Define $\phi: C \otimes_R R \to C \otimes_R K$ by $c \otimes r \mapsto c \otimes r$ and extend it additively. I'm having trouble showing that this map is well-defined and injective.
Hint: $R=\mathbb{Z}$, $C=\mathbb{Z}/2\mathbb{Z}$.
There is no problem in $\phi$ being well defined; there's some problem in showing it's injective. ;-)
The map is well defined, because such is the map $\tilde\phi\colon C\to C\otimes_RK$ defined by $$ x\mapsto x\otimes1 $$ and composing with the natural isomorphism $C\otimes_RR\to C$ gives your $\phi$.

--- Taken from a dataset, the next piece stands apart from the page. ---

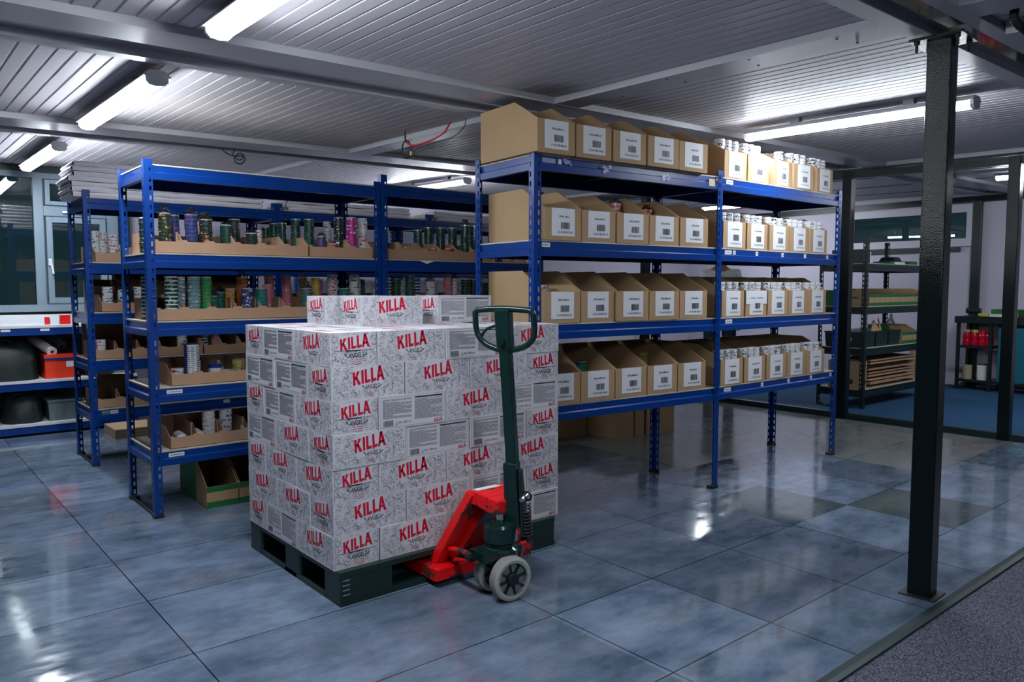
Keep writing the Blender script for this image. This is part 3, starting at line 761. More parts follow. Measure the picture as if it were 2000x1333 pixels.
for b, s_, k in bins2:
    if s_ == 0 and k == 3: pass
    for i in range(6):
        col, row = i % 3, i // 3
        n = 10 if row == 0 else 9
        if s_ == 0: n += 1
        if s_ == 3: n -= 0
        if s_ == 0 and k in (2,) and i != 2: continue
        X, Y = fr(b, .046 + col * .0755, .055 + row * .078 + (0.02 if s_ == 0 and row == 0 else 0))
        tins(X, Y, b.location[2] + .0045, n, .0345, 'cho', 'white tins with black print, %s, %s bin, %s shelf, right bay' % (PS[i], OR[k], SH[s_]), 'white tins in the right bay')
        
# odd rolls lying behind the fronts of the left bay bins
for (s_, k, n, sch, yy) in ((1, 2, 11, 'pk', .22), (1, 3, 10, 'og', .22), (2, 0, 9, 'wr', .25), (3, 1, 9, 'tl', .22), (3, 3, 10, 'gd', .24)):
    X, Y = fr(RB1, .09 + k * .262 + .165, yy); tins(X, Y, LV[s_] + .013, n, .034, sch, '%s tins standing in the %s bin, %s shelf, left bay' % (NM[sch], OR[k], SH[s_]), 'tins in the left bay bins', .03 if s_ == 1 else 0)

# ------------------------------------------------------------------ racks on the left
L1V = [1.965, 1.480, 1.100, .728, .368]
LA = rack('shelving_rack', 'blue rack of low cardboard trays left of the pallet, front row', 'rack', (1.172, 4.508, 0), 0, 1.462, .555, L1V, 1.985, low_strip=True, under='navy')
LB = rack('shelving_rack', 'blue rack in the front row half hidden behind the carton stack', 'rack', (2.645, 4.508, 0), 0, 1.46, .555, [1.985] + L1V[1:], 2.035)
L2V = [1.932, 1.470, 1.108, .765, .405]
LC = rack('shelving_rack', 'blue rack topped with white foam pads, nearest the window', 'rack', (1.187, 6.131, 0), 0, 1.42, .555, L2V, 1.975, low_strip=True)
LD = rack('shelving_rack', 'blue rack in the second row, seen between the front posts', 'rack', (2.615, 6.131, 0), 0, 1.50, .555, L2V, 1.975)
LE = rack('shelving_rack', 'blue rack at the right end of the second row', 'rack', (4.125, 6.131, 0), 0, 1.46, .555, L2V, 1.975)
LF = rack('shelving_rack', 'farthest blue rack against the back wall with white tags', 'rack', (3.45, 7.66, 0), 0, 1.5, .50, [2.06, 1.50, 1.0, .45], 2.10, deck='white')
LG = rack('shelving_rack', 'blue rack at the right end by the back wall', 'rack', (4.97, 7.66, 0), 0, 1.5, .50, [2.06, 1.50, 1.0, .45], 2.10, deck='white')
for r in (LF, LG):
    for x in (.2, .55, .95, 1.3): sticker(r, x, 2.025, .05, .03, txt=False, y=.012)
sticker(LA, .085, .697, .085, .022, seed=8, y=.012); sticker(LA, .085, .337, .085, .022, seed=9, y=.012)
sticker(LC, .07, .372, .11, .026, 'greybox', txt=False, y=.012); sticker(LC, .13, .372, .05, .026, seed=4, y=.010)
sticker(LC, .95, .372, .05, .024, seed=5, y=.012); sticker(LC, 1.25, .372, .05, .024, seed=6, y=.012)
q = MB(); q.poly([(.30, -.001, 1.481), (.42, -.001, 1.481), (.36, -.0012, 1.460)], 'foam'); q.poly([(.42, .0, 1.481), (.30, .0, 1.481), (.36, .0, 1.460)], 'foam'); q.build('paper_corner', LB)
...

In $K \otimes_R C$ all tensors are elementary, i.e., they all have the form $x \otimes c$. That comes from using a common denominator for any finite list of elements in $K$ (as ratios of elements of $R$). The kernel of the $R$-linear mapping $C \rightarrow C \otimes_R K$ given by $c \mapsto 1 \otimes c$ is precisely the torsion submodule $C_{\rm tor}$, so this mapping of $C$ to $C \otimes_R K$ is injective precisely when $C$ is torsion-free. See Corollary 4.27 of http://www.math.uconn.edu/~kconrad/blurbs/linmultialg/tensorprod.pdf
The example given by egreg uses for $C$ a torsion module, which is why the mapping is not injective in that case. As long as $C$ has nonzero torsion the mapping won't be injective, and (harder) if $C$ is torsion-free then it is injective.
Hint on well-definedness.
define $\Phi: C \times R \to C \otimes_R K$ by $c \times r \mapsto c \otimes r$ , then by the universal property of tensor $\Phi$ induces a $R$-hom $C \otimes_{R} R \to C \otimes_R K$ with $c \otimes r \mapsto c \otimes r$, of course, it is well-defined.